On May 16, the police arrested the remaining four protesters after a tense standoff. The arrested protesters were later released, but they are still on trial for charges of trespassing into a foreign nation’s territories and other federal crimes. During the occupation, the pro-Guaidó protesters also physically attacked the installation, attempting to breakdown the doors and illegally enter, which the Collective states is the reason for the damages that Vecchio’s staff claims to have been found on the embassy property.

The Collective continues to maintain that the US has violated established norms of the Vienna Conventions by evicting the guests of the legitimate ambassadorial staff of Venezuela and handing over the building to “diplomats” of a non-existent government. It has also said that even when the embassy staff have been expelled, Venezuela and the US are still afforded the right to “protecting powers agreement” to protect the embassies in their respective territories. The agreement will allow for a neutral third party nation-state to facilitate diplomatic relations between two countries that are in a mutual conflict.
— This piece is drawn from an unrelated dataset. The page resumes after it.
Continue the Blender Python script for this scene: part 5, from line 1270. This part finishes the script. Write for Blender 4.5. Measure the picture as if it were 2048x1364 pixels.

The Collective has argued that such a provision is enshrined in the Article 45 of the Vienna Convention of Diplomatic Missions, 1961. It asked for the US State Department to recognize Turkey as the protecting power for the Venezuelan embassy in the US and Switzerland to be protecting power of the US embassy in Venezuela. The activists want to pursue this measure to prevent the US from completely cutting off avenues of a diplomatic solution to the conflict with the Venezuelan government.